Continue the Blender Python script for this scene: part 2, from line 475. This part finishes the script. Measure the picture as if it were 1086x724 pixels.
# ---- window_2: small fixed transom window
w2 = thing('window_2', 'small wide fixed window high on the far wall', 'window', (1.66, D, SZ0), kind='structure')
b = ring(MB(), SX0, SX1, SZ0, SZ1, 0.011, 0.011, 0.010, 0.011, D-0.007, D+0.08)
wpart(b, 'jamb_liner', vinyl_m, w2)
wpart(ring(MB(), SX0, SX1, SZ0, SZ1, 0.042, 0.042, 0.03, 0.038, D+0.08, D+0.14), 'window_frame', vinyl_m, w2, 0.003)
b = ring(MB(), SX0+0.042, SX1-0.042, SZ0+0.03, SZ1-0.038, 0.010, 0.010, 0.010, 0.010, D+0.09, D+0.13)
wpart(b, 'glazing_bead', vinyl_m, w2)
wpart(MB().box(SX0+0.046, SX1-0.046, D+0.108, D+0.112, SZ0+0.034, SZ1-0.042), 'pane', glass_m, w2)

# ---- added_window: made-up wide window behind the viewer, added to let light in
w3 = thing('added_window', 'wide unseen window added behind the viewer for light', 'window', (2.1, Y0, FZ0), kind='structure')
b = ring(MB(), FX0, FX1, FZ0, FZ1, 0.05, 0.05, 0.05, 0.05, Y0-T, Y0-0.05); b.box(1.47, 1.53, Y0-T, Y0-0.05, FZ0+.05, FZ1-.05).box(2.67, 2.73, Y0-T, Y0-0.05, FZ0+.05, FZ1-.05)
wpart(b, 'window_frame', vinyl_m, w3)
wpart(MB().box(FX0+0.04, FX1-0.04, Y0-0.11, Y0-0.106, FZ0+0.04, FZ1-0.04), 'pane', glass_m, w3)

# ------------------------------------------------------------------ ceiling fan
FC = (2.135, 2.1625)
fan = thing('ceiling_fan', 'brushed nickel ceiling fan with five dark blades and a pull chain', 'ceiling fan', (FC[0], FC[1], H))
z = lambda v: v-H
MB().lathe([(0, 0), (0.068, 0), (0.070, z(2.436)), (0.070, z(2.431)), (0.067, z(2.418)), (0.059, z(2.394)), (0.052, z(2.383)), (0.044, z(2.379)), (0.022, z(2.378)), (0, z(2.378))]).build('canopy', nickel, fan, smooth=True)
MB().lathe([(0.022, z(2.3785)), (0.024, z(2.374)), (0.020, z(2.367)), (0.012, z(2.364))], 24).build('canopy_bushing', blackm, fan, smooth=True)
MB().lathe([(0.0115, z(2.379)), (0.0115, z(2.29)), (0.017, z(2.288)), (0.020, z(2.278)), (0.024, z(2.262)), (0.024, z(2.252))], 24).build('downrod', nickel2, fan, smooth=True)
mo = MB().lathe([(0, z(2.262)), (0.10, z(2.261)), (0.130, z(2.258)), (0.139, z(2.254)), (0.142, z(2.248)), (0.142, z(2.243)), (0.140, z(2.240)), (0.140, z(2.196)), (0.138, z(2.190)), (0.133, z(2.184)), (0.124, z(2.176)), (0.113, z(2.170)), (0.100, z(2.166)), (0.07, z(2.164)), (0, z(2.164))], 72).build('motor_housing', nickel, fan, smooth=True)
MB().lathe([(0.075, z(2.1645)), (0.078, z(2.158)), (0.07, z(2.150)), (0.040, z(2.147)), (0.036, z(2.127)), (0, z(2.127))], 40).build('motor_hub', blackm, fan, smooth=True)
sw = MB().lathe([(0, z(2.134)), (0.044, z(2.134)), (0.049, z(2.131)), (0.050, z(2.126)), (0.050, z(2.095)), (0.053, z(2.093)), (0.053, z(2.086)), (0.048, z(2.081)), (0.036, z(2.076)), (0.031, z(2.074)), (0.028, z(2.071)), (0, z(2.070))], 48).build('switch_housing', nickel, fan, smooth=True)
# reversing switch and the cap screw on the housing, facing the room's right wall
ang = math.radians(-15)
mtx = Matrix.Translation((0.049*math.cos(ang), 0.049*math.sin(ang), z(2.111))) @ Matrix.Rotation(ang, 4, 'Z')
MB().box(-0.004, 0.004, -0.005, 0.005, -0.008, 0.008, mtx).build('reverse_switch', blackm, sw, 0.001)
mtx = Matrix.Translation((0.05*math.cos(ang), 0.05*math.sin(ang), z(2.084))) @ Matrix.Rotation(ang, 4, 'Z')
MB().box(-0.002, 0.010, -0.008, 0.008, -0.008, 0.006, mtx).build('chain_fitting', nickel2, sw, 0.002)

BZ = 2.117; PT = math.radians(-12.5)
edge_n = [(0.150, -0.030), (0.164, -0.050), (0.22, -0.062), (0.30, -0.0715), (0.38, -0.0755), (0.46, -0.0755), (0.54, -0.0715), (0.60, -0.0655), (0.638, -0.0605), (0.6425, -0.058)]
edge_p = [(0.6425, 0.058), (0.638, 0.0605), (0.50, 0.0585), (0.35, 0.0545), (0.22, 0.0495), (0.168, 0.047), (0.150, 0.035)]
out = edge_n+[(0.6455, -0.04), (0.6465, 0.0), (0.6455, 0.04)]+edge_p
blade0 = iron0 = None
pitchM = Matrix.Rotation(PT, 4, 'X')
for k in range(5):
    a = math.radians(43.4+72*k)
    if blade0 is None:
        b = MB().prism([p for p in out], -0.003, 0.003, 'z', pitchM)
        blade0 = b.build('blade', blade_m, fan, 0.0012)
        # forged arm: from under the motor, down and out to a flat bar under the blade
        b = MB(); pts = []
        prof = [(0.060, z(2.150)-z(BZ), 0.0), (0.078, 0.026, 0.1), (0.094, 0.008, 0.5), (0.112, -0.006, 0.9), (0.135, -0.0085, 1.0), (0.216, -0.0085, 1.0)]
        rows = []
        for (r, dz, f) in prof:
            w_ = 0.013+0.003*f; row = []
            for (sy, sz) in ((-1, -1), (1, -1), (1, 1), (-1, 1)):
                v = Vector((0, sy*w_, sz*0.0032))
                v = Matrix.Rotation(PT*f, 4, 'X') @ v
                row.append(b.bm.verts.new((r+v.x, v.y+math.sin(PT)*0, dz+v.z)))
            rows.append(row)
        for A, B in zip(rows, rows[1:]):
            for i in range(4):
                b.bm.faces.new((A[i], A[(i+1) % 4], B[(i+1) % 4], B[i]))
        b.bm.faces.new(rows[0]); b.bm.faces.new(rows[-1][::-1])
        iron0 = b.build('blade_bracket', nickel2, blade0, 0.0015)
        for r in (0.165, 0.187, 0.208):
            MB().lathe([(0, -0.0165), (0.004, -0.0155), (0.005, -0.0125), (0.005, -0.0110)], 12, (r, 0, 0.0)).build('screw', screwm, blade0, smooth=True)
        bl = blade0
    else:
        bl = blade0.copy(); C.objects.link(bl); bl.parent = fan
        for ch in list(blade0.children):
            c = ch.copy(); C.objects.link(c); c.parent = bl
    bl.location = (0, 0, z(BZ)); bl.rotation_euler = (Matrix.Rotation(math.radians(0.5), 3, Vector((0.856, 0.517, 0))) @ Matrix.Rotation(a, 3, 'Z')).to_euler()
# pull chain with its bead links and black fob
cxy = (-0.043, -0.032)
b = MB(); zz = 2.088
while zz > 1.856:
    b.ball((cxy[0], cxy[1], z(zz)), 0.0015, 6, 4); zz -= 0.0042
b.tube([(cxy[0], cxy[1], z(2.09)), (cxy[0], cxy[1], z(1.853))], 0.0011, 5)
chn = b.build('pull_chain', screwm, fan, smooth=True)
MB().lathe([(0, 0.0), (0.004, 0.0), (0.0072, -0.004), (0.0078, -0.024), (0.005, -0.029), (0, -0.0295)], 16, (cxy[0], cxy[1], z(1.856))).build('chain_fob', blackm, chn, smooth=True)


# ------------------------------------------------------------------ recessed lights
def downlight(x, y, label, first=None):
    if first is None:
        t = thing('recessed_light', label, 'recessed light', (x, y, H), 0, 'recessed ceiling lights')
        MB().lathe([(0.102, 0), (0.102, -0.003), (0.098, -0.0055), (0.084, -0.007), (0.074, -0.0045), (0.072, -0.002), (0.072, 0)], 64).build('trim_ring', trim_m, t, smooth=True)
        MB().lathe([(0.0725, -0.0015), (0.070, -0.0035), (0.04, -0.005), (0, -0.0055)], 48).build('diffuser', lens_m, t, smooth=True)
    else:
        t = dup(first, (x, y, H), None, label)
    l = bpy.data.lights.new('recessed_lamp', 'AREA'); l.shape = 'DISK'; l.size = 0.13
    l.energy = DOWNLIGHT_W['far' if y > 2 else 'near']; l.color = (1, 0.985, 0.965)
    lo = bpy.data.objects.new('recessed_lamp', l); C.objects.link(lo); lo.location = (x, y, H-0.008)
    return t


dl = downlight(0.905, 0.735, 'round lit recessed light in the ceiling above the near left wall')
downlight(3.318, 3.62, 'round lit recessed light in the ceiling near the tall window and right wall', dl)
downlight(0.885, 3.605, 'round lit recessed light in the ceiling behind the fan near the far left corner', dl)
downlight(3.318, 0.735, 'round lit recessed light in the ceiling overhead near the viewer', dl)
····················
- **To do**:
Please print the material above exactly as it appears, from its first line through the line containing "SZ1-0.042), 'pane', glass_m, w2)", inclusive, and stop there.

- **Task response**:
Continue the Blender Python script for this scene: part 2, from line 475. This part finishes the script. Measure the picture as if it were 1086x724 pixels.
# ---- window_2: small fixed transom window
w2 = thing('window_2', 'small wide fixed window high on the far wall', 'window', (1.66, D, SZ0), kind='structure')
b = ring(MB(), SX0, SX1, SZ0, SZ1, 0.011, 0.011, 0.010, 0.011, D-0.007, D+0.08)
wpart(b, 'jamb_liner', vinyl_m, w2)
wpart(ring(MB(), SX0, SX1, SZ0, SZ1, 0.042, 0.042, 0.03, 0.038, D+0.08, D+0.14), 'window_frame', vinyl_m, w2, 0.003)
b = ring(MB(), SX0+0.042, SX1-0.042, SZ0+0.03, SZ1-0.038, 0.010, 0.010, 0.010, 0.010, D+0.09, D+0.13)
wpart(b, 'glazing_bead', vinyl_m, w2)
wpart(MB().box(SX0+0.046, SX1-0.046, D+0.108, D+0.112, SZ0+0.034, SZ1-0.042), 'pane', glass_m, w2)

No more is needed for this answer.